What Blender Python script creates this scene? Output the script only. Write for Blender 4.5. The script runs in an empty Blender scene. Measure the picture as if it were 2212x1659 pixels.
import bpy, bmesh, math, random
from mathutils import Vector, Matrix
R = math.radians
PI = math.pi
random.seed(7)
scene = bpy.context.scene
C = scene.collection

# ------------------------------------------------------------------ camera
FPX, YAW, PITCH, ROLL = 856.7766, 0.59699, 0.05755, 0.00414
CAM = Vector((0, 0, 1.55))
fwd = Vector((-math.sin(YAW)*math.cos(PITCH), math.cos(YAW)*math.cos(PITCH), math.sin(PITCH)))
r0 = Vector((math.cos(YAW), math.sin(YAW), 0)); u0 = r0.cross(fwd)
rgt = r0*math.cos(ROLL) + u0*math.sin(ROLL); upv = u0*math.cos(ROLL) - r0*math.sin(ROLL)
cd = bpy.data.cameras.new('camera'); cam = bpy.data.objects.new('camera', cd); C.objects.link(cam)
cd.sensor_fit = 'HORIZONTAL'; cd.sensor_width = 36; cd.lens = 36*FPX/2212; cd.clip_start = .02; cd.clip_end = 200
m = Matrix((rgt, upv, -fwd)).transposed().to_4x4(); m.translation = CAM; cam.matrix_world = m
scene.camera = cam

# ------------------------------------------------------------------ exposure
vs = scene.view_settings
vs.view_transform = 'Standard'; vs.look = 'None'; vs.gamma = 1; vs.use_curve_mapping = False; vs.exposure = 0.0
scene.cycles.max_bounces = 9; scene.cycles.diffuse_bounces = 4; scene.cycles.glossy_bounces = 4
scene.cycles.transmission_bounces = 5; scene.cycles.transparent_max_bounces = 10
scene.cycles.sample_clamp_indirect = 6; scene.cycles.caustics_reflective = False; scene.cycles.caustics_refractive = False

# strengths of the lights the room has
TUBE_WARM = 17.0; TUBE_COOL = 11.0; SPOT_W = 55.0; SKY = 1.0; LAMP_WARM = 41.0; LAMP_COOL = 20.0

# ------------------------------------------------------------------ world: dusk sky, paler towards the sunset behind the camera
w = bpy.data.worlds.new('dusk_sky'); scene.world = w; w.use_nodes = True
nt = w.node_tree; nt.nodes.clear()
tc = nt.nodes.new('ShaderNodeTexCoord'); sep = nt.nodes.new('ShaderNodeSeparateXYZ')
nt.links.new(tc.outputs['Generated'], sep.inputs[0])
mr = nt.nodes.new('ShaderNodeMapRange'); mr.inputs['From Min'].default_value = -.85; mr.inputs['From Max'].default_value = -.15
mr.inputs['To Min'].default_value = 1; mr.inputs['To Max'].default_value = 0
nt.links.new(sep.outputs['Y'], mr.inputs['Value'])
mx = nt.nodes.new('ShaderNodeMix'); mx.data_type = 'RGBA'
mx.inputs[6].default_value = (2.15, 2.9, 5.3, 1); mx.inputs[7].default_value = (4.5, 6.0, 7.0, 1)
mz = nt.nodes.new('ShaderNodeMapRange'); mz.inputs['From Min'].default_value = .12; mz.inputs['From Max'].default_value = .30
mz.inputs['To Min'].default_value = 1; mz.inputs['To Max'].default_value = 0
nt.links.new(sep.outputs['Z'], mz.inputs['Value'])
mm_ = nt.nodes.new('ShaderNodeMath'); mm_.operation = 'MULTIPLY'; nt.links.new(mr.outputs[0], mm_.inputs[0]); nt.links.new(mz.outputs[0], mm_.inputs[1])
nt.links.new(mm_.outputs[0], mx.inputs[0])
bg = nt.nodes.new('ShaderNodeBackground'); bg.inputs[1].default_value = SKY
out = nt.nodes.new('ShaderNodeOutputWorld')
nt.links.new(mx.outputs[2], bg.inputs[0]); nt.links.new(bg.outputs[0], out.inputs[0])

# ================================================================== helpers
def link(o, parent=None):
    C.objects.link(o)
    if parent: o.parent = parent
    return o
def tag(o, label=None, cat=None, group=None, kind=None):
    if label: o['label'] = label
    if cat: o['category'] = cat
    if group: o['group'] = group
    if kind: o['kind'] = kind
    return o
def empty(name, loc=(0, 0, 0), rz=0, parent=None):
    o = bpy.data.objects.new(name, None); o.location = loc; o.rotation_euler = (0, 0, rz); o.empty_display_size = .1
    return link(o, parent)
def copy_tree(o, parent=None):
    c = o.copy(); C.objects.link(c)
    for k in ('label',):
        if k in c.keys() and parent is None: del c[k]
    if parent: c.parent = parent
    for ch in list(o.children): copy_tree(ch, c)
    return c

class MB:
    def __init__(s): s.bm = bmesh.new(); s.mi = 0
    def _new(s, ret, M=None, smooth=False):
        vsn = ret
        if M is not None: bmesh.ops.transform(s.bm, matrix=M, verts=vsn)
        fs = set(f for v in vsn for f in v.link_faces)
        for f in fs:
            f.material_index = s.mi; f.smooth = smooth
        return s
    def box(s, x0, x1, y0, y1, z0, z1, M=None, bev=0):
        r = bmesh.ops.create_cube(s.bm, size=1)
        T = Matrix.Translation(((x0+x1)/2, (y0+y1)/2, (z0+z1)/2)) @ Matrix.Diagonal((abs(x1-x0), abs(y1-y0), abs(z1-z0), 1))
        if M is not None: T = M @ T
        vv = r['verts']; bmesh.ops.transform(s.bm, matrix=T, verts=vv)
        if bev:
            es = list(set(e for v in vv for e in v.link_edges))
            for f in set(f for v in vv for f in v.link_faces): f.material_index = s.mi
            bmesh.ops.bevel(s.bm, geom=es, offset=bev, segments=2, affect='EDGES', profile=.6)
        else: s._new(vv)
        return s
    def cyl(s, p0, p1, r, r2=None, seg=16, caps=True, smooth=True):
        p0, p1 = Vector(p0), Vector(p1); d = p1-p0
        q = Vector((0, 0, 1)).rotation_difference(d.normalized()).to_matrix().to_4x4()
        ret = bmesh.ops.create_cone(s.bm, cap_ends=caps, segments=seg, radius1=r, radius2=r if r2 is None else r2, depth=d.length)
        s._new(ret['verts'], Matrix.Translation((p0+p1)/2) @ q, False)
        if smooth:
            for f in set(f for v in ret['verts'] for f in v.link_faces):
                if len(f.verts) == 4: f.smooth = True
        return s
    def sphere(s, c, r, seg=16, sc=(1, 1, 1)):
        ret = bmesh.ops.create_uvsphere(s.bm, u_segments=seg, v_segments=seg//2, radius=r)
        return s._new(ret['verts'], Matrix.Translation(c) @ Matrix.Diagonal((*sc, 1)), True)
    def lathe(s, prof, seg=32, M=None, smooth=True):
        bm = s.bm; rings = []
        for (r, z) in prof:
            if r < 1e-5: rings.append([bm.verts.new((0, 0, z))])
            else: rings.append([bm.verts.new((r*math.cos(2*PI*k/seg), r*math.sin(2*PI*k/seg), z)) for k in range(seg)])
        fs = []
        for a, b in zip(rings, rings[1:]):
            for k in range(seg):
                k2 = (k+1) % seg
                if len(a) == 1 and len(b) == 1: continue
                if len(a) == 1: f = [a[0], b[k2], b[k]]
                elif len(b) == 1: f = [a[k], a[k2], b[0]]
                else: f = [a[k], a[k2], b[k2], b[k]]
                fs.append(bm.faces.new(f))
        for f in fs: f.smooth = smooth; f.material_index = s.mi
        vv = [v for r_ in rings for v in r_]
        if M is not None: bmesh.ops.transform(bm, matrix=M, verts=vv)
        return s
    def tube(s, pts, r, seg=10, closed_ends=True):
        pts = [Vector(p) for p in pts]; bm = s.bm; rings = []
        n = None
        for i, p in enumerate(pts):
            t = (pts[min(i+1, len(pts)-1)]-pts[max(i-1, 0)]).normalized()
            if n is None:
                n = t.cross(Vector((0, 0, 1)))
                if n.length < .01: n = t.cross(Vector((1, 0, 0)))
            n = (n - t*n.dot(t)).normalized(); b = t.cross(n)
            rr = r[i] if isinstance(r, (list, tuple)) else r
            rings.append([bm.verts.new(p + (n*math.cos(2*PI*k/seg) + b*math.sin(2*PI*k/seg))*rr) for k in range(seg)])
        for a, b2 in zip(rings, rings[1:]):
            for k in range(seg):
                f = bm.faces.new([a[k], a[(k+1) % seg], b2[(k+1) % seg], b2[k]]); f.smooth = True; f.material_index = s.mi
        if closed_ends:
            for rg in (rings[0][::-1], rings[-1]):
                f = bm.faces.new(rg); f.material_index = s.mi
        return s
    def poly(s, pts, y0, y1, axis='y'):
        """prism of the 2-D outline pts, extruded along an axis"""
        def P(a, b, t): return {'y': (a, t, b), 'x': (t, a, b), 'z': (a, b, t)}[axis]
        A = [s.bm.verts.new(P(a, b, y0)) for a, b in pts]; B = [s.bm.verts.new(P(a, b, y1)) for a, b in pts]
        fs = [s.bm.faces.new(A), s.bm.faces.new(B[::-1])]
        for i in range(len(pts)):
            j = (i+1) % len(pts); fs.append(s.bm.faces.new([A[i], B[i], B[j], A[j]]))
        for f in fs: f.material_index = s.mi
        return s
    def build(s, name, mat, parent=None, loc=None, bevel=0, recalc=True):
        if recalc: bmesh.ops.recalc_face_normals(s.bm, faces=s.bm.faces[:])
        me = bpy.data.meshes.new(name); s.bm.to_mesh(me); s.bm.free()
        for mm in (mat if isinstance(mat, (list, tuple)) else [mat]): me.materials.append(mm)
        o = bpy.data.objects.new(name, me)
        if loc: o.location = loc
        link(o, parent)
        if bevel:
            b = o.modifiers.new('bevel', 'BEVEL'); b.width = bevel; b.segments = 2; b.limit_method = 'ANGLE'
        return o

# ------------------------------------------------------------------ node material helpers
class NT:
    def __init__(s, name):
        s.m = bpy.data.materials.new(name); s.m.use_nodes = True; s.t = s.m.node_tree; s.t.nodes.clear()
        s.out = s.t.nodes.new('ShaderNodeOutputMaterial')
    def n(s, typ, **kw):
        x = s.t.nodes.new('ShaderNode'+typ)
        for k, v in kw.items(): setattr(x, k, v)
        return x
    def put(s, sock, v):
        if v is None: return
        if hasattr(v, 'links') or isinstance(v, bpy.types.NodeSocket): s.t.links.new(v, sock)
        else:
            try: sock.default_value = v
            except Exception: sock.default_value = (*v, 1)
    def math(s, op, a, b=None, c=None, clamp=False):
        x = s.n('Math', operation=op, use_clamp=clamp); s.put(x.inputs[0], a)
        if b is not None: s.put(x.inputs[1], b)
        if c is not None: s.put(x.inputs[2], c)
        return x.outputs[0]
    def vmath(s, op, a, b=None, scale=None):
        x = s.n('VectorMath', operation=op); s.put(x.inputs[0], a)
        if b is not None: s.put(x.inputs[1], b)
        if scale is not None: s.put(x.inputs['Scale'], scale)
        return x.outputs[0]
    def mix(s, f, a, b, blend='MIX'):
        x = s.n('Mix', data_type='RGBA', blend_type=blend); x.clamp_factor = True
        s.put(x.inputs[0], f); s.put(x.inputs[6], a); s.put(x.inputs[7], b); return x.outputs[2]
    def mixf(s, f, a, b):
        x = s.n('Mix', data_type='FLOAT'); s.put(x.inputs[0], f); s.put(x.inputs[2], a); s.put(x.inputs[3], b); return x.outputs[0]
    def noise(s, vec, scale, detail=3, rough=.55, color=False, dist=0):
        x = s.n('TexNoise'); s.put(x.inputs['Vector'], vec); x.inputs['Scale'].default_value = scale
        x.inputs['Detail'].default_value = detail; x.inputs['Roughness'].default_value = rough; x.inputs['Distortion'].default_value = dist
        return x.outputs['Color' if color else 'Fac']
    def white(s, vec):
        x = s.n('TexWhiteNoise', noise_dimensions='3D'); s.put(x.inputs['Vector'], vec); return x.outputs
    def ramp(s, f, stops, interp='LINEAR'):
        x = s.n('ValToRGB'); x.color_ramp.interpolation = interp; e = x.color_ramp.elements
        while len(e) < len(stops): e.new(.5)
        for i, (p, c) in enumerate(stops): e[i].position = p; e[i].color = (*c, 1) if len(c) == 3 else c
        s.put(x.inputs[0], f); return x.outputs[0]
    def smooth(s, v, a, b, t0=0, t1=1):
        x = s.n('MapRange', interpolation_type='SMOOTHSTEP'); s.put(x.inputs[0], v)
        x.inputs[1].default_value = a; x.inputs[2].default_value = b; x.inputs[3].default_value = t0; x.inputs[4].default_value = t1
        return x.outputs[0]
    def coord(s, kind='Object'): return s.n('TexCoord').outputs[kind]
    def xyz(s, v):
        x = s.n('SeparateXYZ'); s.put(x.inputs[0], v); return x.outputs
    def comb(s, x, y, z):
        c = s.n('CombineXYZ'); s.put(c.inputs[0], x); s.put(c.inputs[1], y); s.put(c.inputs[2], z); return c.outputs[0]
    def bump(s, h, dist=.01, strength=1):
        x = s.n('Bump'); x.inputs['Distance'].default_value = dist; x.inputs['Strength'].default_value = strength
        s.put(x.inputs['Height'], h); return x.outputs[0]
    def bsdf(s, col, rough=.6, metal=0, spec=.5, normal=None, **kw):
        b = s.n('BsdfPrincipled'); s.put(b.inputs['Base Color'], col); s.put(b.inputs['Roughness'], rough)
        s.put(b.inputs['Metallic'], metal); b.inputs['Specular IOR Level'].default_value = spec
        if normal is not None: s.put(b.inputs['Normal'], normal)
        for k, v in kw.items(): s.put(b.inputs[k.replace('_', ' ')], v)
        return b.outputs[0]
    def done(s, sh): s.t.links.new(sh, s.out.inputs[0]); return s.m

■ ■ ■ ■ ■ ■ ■

From the first line of the data through the line with "C = scene.collection", quote each line exactly and add nothing else.

What Blender Python script creates this scene? Output the script only. Write for Blender 4.5. The script runs in an empty Blender scene. Measure the picture as if it were 2212x1659 pixels.
import bpy, bmesh, math, random
from mathutils import Vector, Matrix
R = math.radians
PI = math.pi
random.seed(7)
scene = bpy.context.scene
C = scene.collection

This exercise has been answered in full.